An IBD editorial reports and comments:

Markets tumbled after Cyprus and the EU said they might tax private bank accounts to pay for a bailout. …

As bad as tumbling markets around the world are, they seem to be the only signal strong enough to catch the attention of Europe’s otherwise unaccountable bureaucrats who have long since learned to ignore street riots.

As stocks fell from Tokyo to New York, Europe’s leaders are scrambling to say they had nothing to do with the cause — the shutdown of all Cyprus banks and ATMs for at least three days and the expropriation of a large chunk of each now-captive account, as a “tax” to pay for Cyprus’ $13 billion EU bailout, Europe’s fifth.
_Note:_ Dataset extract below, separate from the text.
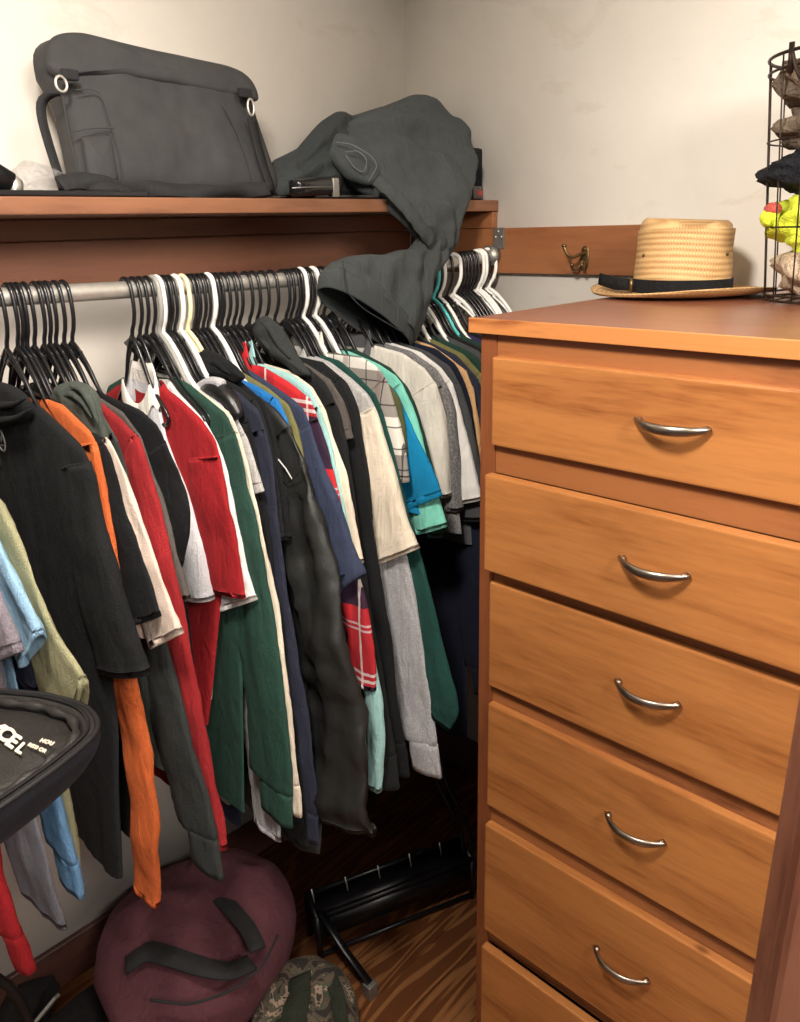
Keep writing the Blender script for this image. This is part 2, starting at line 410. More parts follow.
def build_sleeve(root, P, X, mat, w0, w1, t0, t1, seed, name='sleeve', fold=1.0, long=False, cuffmat=None, cuff=True, puff=1.0, clampy=None, skew=0):
    """P: outer edge points (y,z) from the shoulder down; the sleeve lies inward of that edge"""
    L = sum((Vector(b)-Vector(a)).length for a, b in zip(P, P[1:]))
    n = 30 if not long else 62
    Q = smooth_pts([Vector((0, p[0], p[1])) for p in P], n, 2)
    M = 30; V = []; cen = []
    ncuff = int(n*(1-.065/L)) if (long and cuff) else n
    def ring(i, sc=1.0, push=0, wmul=1.0, tmul=1.0):
        a = Q[max(0, i-2)]; b = Q[min(n-1, i+2)]; d = (b-a).normalized()
        nn = Vector((0, -d.z, d.y)) if d.z < 0 else Vector((0, 1, 0))
        if nn.y < 0: nn = -nn
        f = i/(n-1)
        wd = (w0+(w1-w0)*f**.8)*wmul
        if long: wd *= 1+.10*puff*nz(f*5+seed, seed, 3)
        tt = (t0+(t1-t0)*min(1, f*2.2))*tmul
        outer = Q[i]
        c = outer+nn*wd/2
        R_ = []
        sx = fold*(.006*nz(f*L*9, seed*2.1)*min(1, f*3))
        for k in range(M):
            q = 2*math.pi*k/M
            ca, sa = math.cos(q), math.sin(q)
            # soft flattened section, with lengthwise folds
            fx = math.copysign(abs(sa)**.75, sa)*tt
            y_ = ca*wd/2
            s_ = f*L
            fx += fold*min(1, f*4+.15)*abs(sa)**.5*(.0062*nz(y_*20+seed, s_*3.2, seed)+.0030*nz(y_*48, s_*6, seed*5))
            wr = fold*(.0022*nz(s_*24+seed, ca*1.6, sa*1.6+seed)+.0012*nz(s_*60, ca*3, sa*2+seed))
            p = c-nn*(y_*sc)+Vector((fx*sc+sx+wr, 0, 0))+d*push
            p = p+d*skew*f*f*(.5-.5*ca)
            if clampy is not None:
                p.y = min(p.y, clampy)
            R_.append(p)
        return R_
    rings = [ring(0, .35, -.004), ring(0, .97, -.002), ring(0, 1.0, -.0005), ring(0, 1.0, .0015)]
    last = ncuff if (long and cuff) else n
    for i in range(last): rings.append(ring(i))
    if not (long and cuff):
        # stitched hem: small step, then turned inside
        hi = len(rings)-max(2, int(.022/L*n))
        rings.insert(hi, ring(max(0, hi-4), .975, .001)); rings.insert(hi+1, ring(max(0, hi-4), 1.008, .0025))
        rings.append(ring(n-1, .90, .001)); rings.append(ring(n-1, .78, -.012)); rings.append(ring(n-1, .5, -.03))
    else:
        rings.append(ring(last-1, .80, .004))
    for r_ in rings:
        V += [Vector((X+p.x, p.y, p.z)) for p in r_]
    Fc = []
    for i in range(len(rings)-1):
        for k in range(M): Fc.append((i*M+k, i*M+(k+1) % M, (i+1)*M+(k+1) % M, (i+1)*M+k))
    Fc.append(tuple(range(M)))
    s = mesh(name, V, Fc, mat, root)
    if long and cuff:
        rr = []
        for i in range(last-1, n): rr.append(ring(i, 1.0, 0, .74, .9))
        base = [ring(last-1, .5, -.002, .74)]+rr+[ring(n-1, .80, 0, .70), ring(n-1, .55, -.03, .6)]
        # gather folds of the rib cuff
        V = []
        for ri, r_ in enumerate(base):
            for k, p in enumerate(r_):
                V.append(Vector((X+p.x*(1+.10*math.sin(k*math.pi)), p.y, p.z)))
        Fc = []
        for i in range(len(base)-1):
            for k in range(M): Fc.append((i*M+k, i*M+(k+1) % M, (i+1)*M+(k+1) % M, (i+1)*M+k))
        mesh('cuff', V, Fc, cuffmat or mat, s)
    return s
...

Cyprus Prime Minister Nicos Anastasiades bitterly asserted he had been “blackmailed” by the EU and the International Monetary Fund to go along with the idea on Saturday, or there’d be no bailout. …

Aside from the fact that no fiscally responsible country should need a bailout and the roots of Cyprus’ financial crisis is based on long-term big-spending government and low-information voters, the bank shutdown nevertheless sets an ugly precedent rooted in the growing arrogance of EU power.

Until now, tax hikes and haircuts for bond-holders have been how Europe’s bailouts have been handled. …

Confiscating savings in banks and denying people access to their property without warning is something entirely different — and will do great damage to citizens’ willingness to save, invest and build wealth.

Oh sure, the rationale was that most of the depositors were shady foreigners, particularly from Russia, laundering money. But the photos of Cypriots banging on bank doors and protesting, much as the people of Argentina did when the same thing happened to them in 2002, tells a different story of human suffering.

The expropriation of the tiny country’s savings may have seemed like an easy test case for the EU because the population is small and some of the depositors are rich and unsympathetic, but the blowback will hit savings and investment — and future economic growth — all over Europe.

Worse still, it could catch on here.

Already Congressional Democrats are plotting the expropriation of Americans’ private 401(k) and IRA retirement savings accounts in favor of “a guaranteed income.”

If bank accounts can be casually expropriated in Cyprus to pay for big-spending governments and bailouts, there is no reason a nice slice of the $19 trillion in retirement accounts can’t get the same treatment.